Problem requirements:
Using the data below, gather each line that includes the word "this".

Scripts that build scenes:
——————

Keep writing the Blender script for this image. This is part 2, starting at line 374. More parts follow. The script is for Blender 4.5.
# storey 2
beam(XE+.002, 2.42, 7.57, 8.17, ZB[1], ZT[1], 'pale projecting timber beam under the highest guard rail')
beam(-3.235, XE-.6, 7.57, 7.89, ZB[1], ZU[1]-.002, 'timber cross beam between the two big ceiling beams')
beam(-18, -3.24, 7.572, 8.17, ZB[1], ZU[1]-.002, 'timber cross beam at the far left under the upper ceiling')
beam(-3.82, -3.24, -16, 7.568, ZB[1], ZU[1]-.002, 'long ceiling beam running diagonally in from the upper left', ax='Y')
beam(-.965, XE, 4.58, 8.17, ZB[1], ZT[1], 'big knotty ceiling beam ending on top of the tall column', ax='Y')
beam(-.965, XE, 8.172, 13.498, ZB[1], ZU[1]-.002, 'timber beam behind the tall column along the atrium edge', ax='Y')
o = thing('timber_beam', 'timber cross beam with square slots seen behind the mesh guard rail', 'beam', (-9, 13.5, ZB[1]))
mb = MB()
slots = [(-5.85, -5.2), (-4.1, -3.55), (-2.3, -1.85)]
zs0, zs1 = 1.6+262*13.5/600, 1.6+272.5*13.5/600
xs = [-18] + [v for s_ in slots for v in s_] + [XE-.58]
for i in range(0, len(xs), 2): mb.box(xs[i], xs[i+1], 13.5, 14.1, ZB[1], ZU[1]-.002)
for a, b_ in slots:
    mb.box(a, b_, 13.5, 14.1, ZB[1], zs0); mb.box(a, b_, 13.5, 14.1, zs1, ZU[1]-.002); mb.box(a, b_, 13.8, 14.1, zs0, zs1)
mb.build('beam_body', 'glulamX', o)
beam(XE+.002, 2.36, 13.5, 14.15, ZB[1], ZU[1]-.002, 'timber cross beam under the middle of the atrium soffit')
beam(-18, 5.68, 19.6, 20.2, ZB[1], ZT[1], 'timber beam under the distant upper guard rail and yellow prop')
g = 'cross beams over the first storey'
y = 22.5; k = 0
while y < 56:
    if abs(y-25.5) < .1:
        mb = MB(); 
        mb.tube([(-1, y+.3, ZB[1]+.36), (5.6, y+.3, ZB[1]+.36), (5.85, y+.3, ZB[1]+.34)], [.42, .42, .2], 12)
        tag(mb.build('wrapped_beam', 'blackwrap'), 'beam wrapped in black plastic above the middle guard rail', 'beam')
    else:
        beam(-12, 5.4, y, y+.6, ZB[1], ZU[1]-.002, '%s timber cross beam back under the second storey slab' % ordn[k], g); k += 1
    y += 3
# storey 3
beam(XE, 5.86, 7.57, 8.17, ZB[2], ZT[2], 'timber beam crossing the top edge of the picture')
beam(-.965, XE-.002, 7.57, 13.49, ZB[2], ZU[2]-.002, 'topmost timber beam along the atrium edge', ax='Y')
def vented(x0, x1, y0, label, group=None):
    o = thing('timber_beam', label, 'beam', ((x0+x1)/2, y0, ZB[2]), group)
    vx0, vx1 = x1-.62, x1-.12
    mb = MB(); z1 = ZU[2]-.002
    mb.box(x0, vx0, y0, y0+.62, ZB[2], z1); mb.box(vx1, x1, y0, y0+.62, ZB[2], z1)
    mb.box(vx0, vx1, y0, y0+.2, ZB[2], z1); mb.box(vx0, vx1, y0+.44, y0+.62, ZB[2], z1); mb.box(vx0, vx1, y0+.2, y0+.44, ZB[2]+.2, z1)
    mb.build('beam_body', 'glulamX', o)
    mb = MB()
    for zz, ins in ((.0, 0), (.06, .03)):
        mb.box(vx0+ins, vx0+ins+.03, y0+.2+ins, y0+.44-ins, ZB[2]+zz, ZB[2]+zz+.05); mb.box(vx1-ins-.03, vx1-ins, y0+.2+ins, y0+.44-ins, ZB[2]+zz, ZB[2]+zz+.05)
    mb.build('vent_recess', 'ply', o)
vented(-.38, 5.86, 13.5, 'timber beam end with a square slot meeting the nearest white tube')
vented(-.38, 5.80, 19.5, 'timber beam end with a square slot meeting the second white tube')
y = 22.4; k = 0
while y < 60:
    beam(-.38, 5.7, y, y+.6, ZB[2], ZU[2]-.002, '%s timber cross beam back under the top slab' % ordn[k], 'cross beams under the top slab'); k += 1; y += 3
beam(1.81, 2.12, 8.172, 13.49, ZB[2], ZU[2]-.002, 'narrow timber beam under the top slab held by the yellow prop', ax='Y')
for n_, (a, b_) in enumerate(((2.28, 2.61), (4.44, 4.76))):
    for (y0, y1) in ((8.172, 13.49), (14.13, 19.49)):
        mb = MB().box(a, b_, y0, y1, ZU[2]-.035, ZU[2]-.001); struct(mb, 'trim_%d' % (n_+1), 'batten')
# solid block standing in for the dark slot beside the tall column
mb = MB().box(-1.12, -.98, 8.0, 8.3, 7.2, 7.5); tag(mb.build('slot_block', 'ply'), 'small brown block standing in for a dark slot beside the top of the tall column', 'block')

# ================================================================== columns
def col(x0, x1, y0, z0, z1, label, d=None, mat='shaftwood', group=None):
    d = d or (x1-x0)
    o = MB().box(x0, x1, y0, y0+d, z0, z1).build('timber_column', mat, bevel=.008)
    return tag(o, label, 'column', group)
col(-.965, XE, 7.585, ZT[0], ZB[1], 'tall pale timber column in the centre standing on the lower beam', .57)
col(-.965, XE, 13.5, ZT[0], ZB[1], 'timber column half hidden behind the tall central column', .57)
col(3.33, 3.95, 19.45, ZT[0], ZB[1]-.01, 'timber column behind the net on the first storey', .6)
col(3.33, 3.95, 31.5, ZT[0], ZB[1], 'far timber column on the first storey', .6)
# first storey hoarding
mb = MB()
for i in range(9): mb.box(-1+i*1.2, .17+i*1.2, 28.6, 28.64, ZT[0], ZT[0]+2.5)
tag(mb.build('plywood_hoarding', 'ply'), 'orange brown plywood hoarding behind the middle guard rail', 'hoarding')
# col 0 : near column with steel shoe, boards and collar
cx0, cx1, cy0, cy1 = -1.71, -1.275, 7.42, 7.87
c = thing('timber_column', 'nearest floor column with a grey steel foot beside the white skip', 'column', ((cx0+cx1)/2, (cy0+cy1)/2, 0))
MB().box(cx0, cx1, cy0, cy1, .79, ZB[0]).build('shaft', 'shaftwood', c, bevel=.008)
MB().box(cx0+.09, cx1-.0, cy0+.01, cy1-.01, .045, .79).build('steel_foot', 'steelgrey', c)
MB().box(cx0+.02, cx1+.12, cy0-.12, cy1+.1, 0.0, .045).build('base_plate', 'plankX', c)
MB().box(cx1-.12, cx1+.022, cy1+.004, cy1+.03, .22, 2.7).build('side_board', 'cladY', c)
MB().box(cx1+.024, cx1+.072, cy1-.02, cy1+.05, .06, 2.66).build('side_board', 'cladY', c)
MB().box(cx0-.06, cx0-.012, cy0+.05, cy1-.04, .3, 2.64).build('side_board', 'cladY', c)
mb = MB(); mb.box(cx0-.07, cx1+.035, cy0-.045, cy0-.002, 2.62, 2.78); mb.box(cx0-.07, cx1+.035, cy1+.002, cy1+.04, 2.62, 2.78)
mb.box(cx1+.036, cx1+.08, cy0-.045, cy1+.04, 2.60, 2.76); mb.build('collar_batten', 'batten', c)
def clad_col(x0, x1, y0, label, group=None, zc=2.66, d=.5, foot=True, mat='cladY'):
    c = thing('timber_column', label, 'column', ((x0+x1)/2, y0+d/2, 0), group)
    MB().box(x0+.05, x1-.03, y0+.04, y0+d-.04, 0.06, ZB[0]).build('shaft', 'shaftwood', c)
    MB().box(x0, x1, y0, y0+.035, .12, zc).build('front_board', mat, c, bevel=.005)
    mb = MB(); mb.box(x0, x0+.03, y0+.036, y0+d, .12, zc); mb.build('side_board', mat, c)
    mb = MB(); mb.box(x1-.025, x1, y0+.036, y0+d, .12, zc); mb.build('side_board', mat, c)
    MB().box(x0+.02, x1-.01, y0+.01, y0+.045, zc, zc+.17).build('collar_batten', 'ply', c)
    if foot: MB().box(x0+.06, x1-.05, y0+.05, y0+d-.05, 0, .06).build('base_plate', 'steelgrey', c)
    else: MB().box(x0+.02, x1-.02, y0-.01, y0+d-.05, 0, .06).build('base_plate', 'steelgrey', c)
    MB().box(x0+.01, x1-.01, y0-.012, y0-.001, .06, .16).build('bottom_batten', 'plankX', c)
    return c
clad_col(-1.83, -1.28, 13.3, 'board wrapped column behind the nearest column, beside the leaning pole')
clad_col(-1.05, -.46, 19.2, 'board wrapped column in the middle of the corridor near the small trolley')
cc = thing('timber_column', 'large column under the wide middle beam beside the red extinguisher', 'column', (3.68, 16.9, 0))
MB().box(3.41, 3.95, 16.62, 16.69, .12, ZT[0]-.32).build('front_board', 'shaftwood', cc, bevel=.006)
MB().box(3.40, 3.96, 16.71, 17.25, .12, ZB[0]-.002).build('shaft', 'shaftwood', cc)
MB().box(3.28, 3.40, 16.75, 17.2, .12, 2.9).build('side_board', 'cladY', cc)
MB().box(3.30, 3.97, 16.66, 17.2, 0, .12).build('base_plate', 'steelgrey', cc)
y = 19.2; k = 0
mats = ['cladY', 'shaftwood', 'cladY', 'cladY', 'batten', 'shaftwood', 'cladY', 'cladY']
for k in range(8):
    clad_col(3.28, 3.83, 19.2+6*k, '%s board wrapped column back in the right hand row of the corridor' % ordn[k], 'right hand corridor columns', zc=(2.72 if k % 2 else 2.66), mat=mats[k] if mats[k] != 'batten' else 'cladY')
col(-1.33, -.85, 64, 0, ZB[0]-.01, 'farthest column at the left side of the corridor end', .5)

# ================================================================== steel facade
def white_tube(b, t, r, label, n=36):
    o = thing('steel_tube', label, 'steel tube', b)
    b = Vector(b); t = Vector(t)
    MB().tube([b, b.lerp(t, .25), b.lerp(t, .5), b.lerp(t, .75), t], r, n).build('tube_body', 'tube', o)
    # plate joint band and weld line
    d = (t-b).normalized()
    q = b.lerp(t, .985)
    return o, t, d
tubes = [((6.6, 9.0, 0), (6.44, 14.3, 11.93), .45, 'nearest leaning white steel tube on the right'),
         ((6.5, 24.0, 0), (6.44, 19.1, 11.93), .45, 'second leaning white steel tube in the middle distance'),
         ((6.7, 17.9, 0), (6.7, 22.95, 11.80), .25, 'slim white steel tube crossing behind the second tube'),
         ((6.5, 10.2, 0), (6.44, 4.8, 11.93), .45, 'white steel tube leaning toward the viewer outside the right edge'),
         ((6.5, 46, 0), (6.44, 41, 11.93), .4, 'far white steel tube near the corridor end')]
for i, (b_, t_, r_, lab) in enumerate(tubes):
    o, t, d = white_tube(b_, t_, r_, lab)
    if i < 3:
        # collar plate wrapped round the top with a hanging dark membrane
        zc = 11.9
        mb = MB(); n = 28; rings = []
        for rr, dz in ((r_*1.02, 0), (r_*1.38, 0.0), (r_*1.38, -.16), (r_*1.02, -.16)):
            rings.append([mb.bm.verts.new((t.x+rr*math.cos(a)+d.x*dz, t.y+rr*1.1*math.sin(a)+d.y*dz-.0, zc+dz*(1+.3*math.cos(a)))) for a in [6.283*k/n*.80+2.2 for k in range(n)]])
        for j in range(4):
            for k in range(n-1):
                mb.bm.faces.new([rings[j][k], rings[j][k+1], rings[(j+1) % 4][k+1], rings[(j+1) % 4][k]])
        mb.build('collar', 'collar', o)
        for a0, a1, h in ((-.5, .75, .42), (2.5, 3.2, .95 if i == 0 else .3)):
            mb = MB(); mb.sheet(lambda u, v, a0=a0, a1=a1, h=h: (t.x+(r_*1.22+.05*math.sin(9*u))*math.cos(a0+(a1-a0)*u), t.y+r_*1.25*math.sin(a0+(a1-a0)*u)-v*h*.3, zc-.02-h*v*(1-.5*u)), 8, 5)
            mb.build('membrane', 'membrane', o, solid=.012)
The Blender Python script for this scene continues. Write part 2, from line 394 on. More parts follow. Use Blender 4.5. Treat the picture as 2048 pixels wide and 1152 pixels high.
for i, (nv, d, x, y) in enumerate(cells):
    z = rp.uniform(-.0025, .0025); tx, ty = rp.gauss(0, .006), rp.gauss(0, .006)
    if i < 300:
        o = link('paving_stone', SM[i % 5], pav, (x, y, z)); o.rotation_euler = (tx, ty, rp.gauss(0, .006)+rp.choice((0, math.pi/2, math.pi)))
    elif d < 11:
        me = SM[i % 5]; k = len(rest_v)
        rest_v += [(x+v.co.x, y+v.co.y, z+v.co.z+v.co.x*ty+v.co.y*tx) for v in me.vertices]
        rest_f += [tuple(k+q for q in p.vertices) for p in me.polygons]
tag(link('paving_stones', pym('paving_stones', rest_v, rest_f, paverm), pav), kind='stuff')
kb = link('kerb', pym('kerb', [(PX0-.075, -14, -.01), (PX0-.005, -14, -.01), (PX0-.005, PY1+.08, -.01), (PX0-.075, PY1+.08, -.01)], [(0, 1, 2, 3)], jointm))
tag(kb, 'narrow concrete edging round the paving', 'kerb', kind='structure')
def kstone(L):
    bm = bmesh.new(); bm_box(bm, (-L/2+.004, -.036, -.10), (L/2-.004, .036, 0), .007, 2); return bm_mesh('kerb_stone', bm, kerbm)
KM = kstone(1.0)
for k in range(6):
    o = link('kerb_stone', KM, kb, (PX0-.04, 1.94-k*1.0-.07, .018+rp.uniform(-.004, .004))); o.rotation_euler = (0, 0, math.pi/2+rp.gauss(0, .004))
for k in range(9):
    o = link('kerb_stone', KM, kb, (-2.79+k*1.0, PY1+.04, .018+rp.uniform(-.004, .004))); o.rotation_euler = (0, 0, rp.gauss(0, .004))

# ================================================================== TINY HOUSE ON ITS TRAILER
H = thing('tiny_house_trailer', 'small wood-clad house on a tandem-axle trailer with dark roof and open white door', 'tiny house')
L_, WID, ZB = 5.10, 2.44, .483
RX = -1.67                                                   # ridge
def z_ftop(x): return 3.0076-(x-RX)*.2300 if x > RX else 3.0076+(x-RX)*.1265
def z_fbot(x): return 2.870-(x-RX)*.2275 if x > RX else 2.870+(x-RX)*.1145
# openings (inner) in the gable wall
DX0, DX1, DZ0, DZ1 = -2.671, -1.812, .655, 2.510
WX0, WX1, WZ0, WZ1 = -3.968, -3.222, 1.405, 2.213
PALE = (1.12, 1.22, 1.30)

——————

Exercise result:
Keep writing the Blender script for this image. This is part 2, starting at line 374. More parts follow. The script is for Blender 4.5.
The Blender Python script for this scene continues. Write part 2, from line 394 on. More parts follow. Use Blender 4.5. Treat the picture as 2048 pixels wide and 1152 pixels high.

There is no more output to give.